Friday, January 4, 2013

Critique of Pure Politics

Our liberal friends like to make the rule of their administrative welfare state seem mild and beneficial, as all rulers do.  But we conservatives, trying to stem the tide, have a different idea of their politics.

We see four highly charged electrodes that will do serious damage to society unless carefully handled: government, politics, culture, and system.

Government is force.  This is so obvious that it often gets forgotten.  Government operates by taking money from people by force and spending that money on its supporters.  It starts with the money government takes to fund its armed forces and its police forces and goes on from there.  The question about any government program should be: "why does this need to be done by force?"
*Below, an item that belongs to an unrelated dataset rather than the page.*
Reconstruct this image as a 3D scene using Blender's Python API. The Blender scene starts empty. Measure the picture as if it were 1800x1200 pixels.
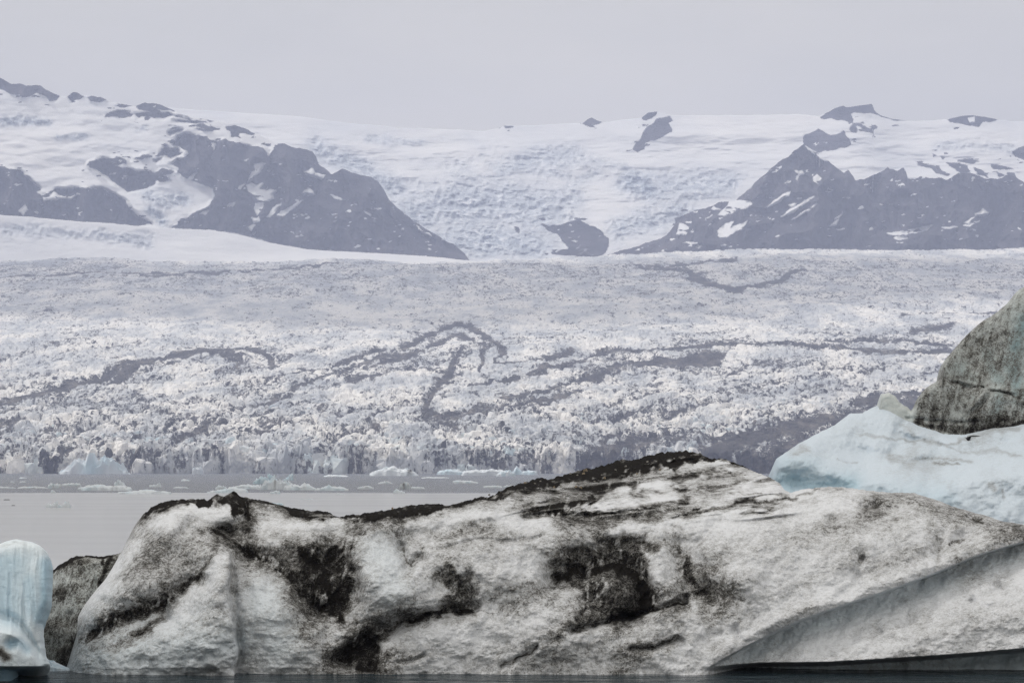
import bpy, bmesh, math, random
import numpy as np
from mathutils import Vector

S = bpy.context.scene
COL = S.collection
random.seed(7)
RNG = np.random.default_rng(11)

# ------------------------------------------------------------------ camera
HC = 6.0            # eye height above the lagoon
F = 5000.0          # focal length in pixels of an 1800 px wide frame (100 mm lens)
CX, HY = 900.0, 825.0   # image column straight ahead, image row of the horizon
cam = bpy.data.cameras.new('camera')
cam.lens = 100.0; cam.sensor_width = 36.0
cam.shift_y = (HY - 600.0) / 1800.0
cam.clip_start = 1.0; cam.clip_end = 60000.0
camo = bpy.data.objects.new('camera', cam); COL.objects.link(camo)
camo.location = (0, 0, HC); camo.rotation_euler = (math.radians(90), 0, 0)
S.camera = camo

# ------------------------------------------------------------------ sky and sun
SUN_EL, SUN_AZ = math.radians(50), math.radians(-72)   # azimuth from +Y towards +X: left, a little ahead
W = bpy.data.worlds.new('World'); S.world = W; W.use_nodes = True
nt = W.node_tree; nt.nodes.clear()
out = nt.nodes.new('ShaderNodeOutputWorld'); bg = nt.nodes.new('ShaderNodeBackground')
sky = nt.nodes.new('ShaderNodeTexSky'); sky.sky_type = 'NISHITA'; sky.sun_disc = False
sky.sun_elevation = SUN_EL; sky.sun_rotation = SUN_AZ; sky.dust_density = 4.0; sky.air_density = 1.0
tc = nt.nodes.new('ShaderNodeTexCoord'); mp = nt.nodes.new('ShaderNodeMapping')
mp.inputs['Scale'].default_value = (2.2, 2.2, 7.0)
nz = nt.nodes.new('ShaderNodeTexNoise'); nz.inputs['Scale'].default_value = 1.6
nz.inputs['Detail'].default_value = 5; nz.inputs['Roughness'].default_value = 0.5
cr = nt.nodes.new('ShaderNodeValToRGB')
cr.color_ramp.elements[0].position = 0.36; cr.color_ramp.elements[0].color = (0.650, 0.636, 0.600, 1)
cr.color_ramp.elements[1].position = 0.64; cr.color_ramp.elements[1].color = (0.800, 0.762, 0.695, 1)
ten = nt.nodes.new('ShaderNodeVectorMath'); ten.operation = 'SCALE'; ten.inputs['Scale'].default_value = 10.0
mx = nt.nodes.new('ShaderNodeMix'); mx.data_type = 'RGBA'; mx.inputs['Factor'].default_value = 0.93
L = nt.links.new
L(tc.outputs['Generated'], mp.inputs['Vector']); L(mp.outputs[0], nz.inputs['Vector'])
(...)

Politics is division.  If you put a bunch of Americans into a room to solve a problem they will solve it, and solve it in a way that gives everyone a piece of the action.  If you want to divide them then put a politician into the mix.  Politicians divide people into the 51% and the 49%.  Nothing wrong with that; it's just what they do.  But divide they will, wherever they go, and so it's a good idea to minimize the amount of politics going on.  Politics, after all, is civil war by other means.

Culture is power.  This is something that conservatives know to their cost.  You cannot speak to anyone unless you have standing in the culture.  When you are cut out of the conversation, as conservatives are in education and in media, you might as well not exist.  The way that liberals have shut conservatives out of the culture is an injustice and cries out fro redress.

System is domination.  There has to be a system, said a liberal friend about health care.  No there doesn't.  Anytime you have a social system you have domination, because the system declares that there is one way, the system way, to do things.  Everything that the government has reduced to a system, from health care to pensions to education to welfare, is a monstrosity.  Social animals don't work by system, they work by communication and consensus.

Of course, no society can do without government, politics, culture, and system.  The point is that they are like electrodes, highly charged with energy: they can be used for good and for ill.  The great temptation is to assume that if "I" ran the government, drove the politics, influenced the culture, organized the system, that all would be well.

No it wouldn't.  These four electrodes are like sirens, seducing us into evil.  The meaning of life cannot be precipitated into government, or politics, or culture, or system.  It can only be found in the actual living of life, and life is best lived at a respectful distance from these four highly charged electrodes.  Otherwise they might electrocute you.